-- START --

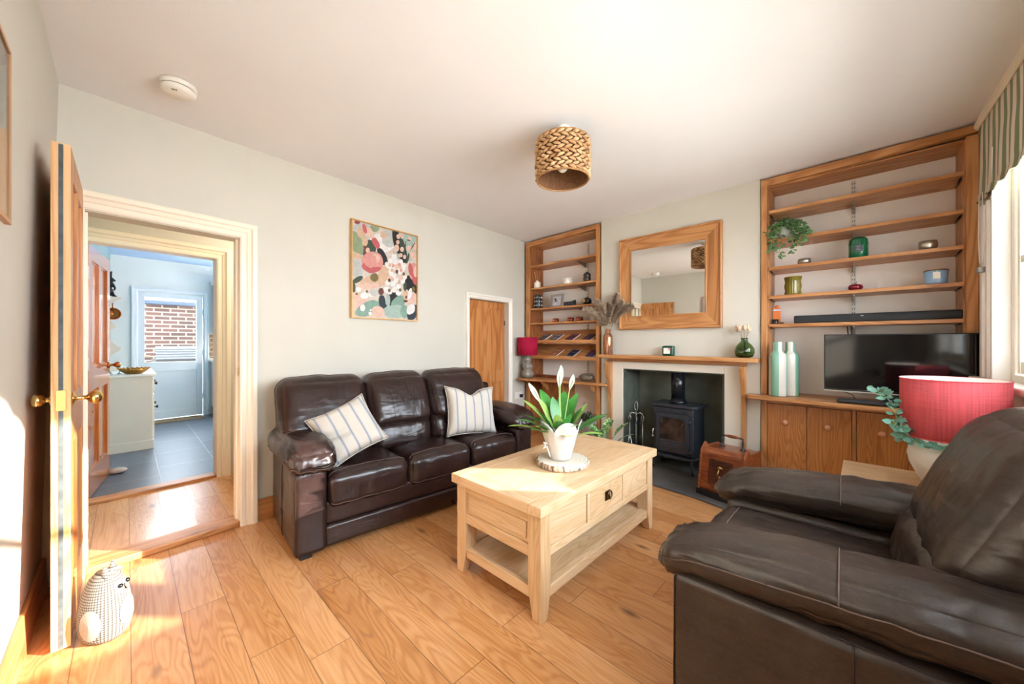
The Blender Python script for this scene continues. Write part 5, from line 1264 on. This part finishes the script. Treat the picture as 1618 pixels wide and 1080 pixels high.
def red_shade_mat(nm, col, tr):
    m = NT(nm); a = m.noise(m.coord((6, 6, 700)), 1, 2); tcx = m.n('TexCoord'); sxx = m.n('SeparateXYZ'); m.l(tcx.outputs['Object'], sxx.inputs[0])
    b = m.noise(m.coord((160, 160, 4)), 1, 2); f = m.math('MULTIPLY', m.math('ADD', a, b), .5)
    c = lin(col); col_ = m.ramp(f, [(.35, tuple(x*.8 for x in c[:3])+(1,)), (.65, tuple(min(1, x*1.2) for x in c[:3])+(1,))])
    m.set(col_, .85); m.bump(f, .0008, .6)
    t_ = m.n('BsdfTranslucent'); m.l(col_, t_.inputs[0]); mx = m.n('MixShader'); mx.inputs[0].default_value = tr
    m.l(m.p.outputs[0], mx.inputs[1]); m.l(t_.outputs[0], mx.inputs[2]); m.l(mx.outputs[0], m.out.inputs[0]); return m.m
rs = red_shade_mat('raspberry_linen', 'c01648', .35)
tl1 = T('table_lamp', 'table lamp with raspberry drum shade on a grey gourd-shaped base by the bookcase', 'lamp', (-3.035, 3.47, .7605))
lampshade(tl1, .125, .285, .505, rs)
bm = nb(); lathe(bm, [(.045, 0), (.068, .012), (.080, .045), (.066, .085), (.046, .100), (.058, .115), (.066, .145), (.054, .180), (.036, .192), (.044, .205), (.048, .235), (.034, .270), (.014, .290), (.008, .30), (.008, .43), (.001, .431)], 48, rib=lambda a, z: 1+.03*math.cos(a*12)*(z < .29)); P('lamp_base', bm, plain('grey_glazed_ceramic', '8a8379', .25, .2, 12, Coat_Weight=.4), tl1)
bm = nb(); tube(bm, [(-.05, .05, .01), (.0, -.1, -.01), (.04, -.16, -.03)], .002, 5); bm.free()
# socket and flex by the cupboard door
sk = T('wall_socket', 'white double socket low on the left wall behind the sofa arm', 'socket', (.001, 2.86, .53), 0, frame=FA)
bm = nb(); box(bm, 0, .009, -.073, .073, -.043, .043); P('plate', bm, bakelite, sk, bevel=.003)
bm = nb()
for y in (-.045, .03): box(bm, .009, .0125, y, y+.012, .012, .028)
P('switches', bm, bakelite, sk)
bm = nb(); box(bm, .009, .04, .015, .055, -.03, .01); tube(bm, [(.04, .035, -.01), (.06, .07, .03), (.05, .10, .12), (.03, .12, .22)], .0025, 6); P('plug', bm, blackm, sk, bevel=.002)

# plants on the floor by the hearth
gpot = T('potted_succulent', 'dark leafy plant in a grey stoneware pot on the floor by the mantel leg', 'plant', (-2.20, 3.53, .001))
bm = nb(); lathe(bm, [(.075, 0), (.088, .01), (.092, .10), (.096, .16), (.101, .165), (.101, .178), (.093, .178), (.088, .15), (.001, .15)], 40); 
for v in bm.verts: v.co.z *= 1.9
P('pot', bm, plain('grey_stoneware', '9b9892', .4, .12, 8), gpot)
bm = nb(); random.seed(9)
for i in range(130):
    a = random.uniform(0, 6.28); r_ = .085*random.random()**.5; t = random.uniform(.1, .9); leaf(bm, (r_*math.cos(a), r_*math.sin(a), .285+random.uniform(0, .10)), (math.cos(a)*t, math.sin(a)*t, 1-t*.6), (0, 0, 1) if t > .5 else (math.cos(a), math.sin(a), .2), .05, .022, .2, 4)
P('foliage', bm, plain('dark_olive_leaf', '37402c', .5, .3, 20), gpot, fixn=False)
st2 = T('plant_stool', 'low dark wooden stool under the grey stoneware pot', 'stool', (-2.20, 3.53, 0)); bm = nb(); bm.free()
bpy.data.objects.remove(st2)
df = T('dieffenbachia', 'green variegated leafy plant in front of the left mantel leg', 'plant', (-1.86, 3.26, .0145))
bm = nb(); lathe(bm, [(.055, 0), (.065, .005), (.078, .12), (.073, .12), (.068, .10), (.001, .10)], 32)
P('pot', bm, plain('dark_green_pot', '3b5a45', .35, .1, 8), df)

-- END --

> WORK REQUIRED: Transcribe all the lines above exactly, apart from the pictures.

> COMPLETE RESPONSE:
The Blender Python script for this scene continues. Write part 5, from line 1264 on. This part finishes the script. Treat the picture as 1618 pixels wide and 1080 pixels high.
def red_shade_mat(nm, col, tr):
    m = NT(nm); a = m.noise(m.coord((6, 6, 700)), 1, 2); tcx = m.n('TexCoord'); sxx = m.n('SeparateXYZ'); m.l(tcx.outputs['Object'], sxx.inputs[0])
    b = m.noise(m.coord((160, 160, 4)), 1, 2); f = m.math('MULTIPLY', m.math('ADD', a, b), .5)
    c = lin(col); col_ = m.ramp(f, [(.35, tuple(x*.8 for x in c[:3])+(1,)), (.65, tuple(min(1, x*1.2) for x in c[:3])+(1,))])
    m.set(col_, .85); m.bump(f, .0008, .6)
    t_ = m.n('BsdfTranslucent'); m.l(col_, t_.inputs[0]); mx = m.n('MixShader'); mx.inputs[0].default_value = tr
    m.l(m.p.outputs[0], mx.inputs[1]); m.l(t_.outputs[0], mx.inputs[2]); m.l(mx.outputs[0], m.out.inputs[0]); return m.m
rs = red_shade_mat('raspberry_linen', 'c01648', .35)
tl1 = T('table_lamp', 'table lamp with raspberry drum shade on a grey gourd-shaped base by the bookcase', 'lamp', (-3.035, 3.47, .7605))
lampshade(tl1, .125, .285, .505, rs)
bm = nb(); lathe(bm, [(.045, 0), (.068, .012), (.080, .045), (.066, .085), (.046, .100), (.058, .115), (.066, .145), (.054, .180), (.036, .192), (.044, .205), (.048, .235), (.034, .270), (.014, .290), (.008, .30), (.008, .43), (.001, .431)], 48, rib=lambda a, z: 1+.03*math.cos(a*12)*(z < .29)); P('lamp_base', bm, plain('grey_glazed_ceramic', '8a8379', .25, .2, 12, Coat_Weight=.4), tl1)
bm = nb(); tube(bm, [(-.05, .05, .01), (.0, -.1, -.01), (.04, -.16, -.03)], .002, 5); bm.free()
# socket and flex by the cupboard door
sk = T('wall_socket', 'white double socket low on the left wall behind the sofa arm', 'socket', (.001, 2.86, .53), 0, frame=FA)
bm = nb(); box(bm, 0, .009, -.073, .073, -.043, .043); P('plate', bm, bakelite, sk, bevel=.003)
bm = nb()
for y in (-.045, .03): box(bm, .009, .0125, y, y+.012, .012, .028)
P('switches', bm, bakelite, sk)
bm = nb(); box(bm, .009, .04, .015, .055, -.03, .01); tube(bm, [(.04, .035, -.01), (.06, .07, .03), (.05, .10, .12), (.03, .12, .22)], .0025, 6); P('plug', bm, blackm, sk, bevel=.002)

# plants on the floor by the hearth
gpot = T('potted_succulent', 'dark leafy plant in a grey stoneware pot on the floor by the mantel leg', 'plant', (-2.20, 3.53, .001))
bm = nb(); lathe(bm, [(.075, 0), (.088, .01), (.092, .10), (.096, .16), (.101, .165), (.101, .178), (.093, .178), (.088, .15), (.001, .15)], 40); 
for v in bm.verts: v.co.z *= 1.9
P('pot', bm, plain('grey_stoneware', '9b9892', .4, .12, 8), gpot)
bm = nb(); random.seed(9)
for i in range(130):
    a = random.uniform(0, 6.28); r_ = .085*random.random()**.5; t = random.uniform(.1, .9); leaf(bm, (r_*math.cos(a), r_*math.sin(a), .285+random.uniform(0, .10)), (math.cos(a)*t, math.sin(a)*t, 1-t*.6), (0, 0, 1) if t > .5 else (math.cos(a), math.sin(a), .2), .05, .022, .2, 4)
P('foliage', bm, plain('dark_olive_leaf', '37402c', .5, .3, 20), gpot, fixn=False)
st2 = T('plant_stool', 'low dark wooden stool under the grey stoneware pot', 'stool', (-2.20, 3.53, 0)); bm = nb(); bm.free()
bpy.data.objects.remove(st2)
df = T('dieffenbachia', 'green variegated leafy plant in front of the left mantel leg', 'plant', (-1.86, 3.26, .0145))
bm = nb(); lathe(bm, [(.055, 0), (.065, .005), (.078, .12), (.073, .12), (.068, .10), (.001, .10)], 32)
P('pot', bm, plain('dark_green_pot', '3b5a45', .35, .1, 8), df)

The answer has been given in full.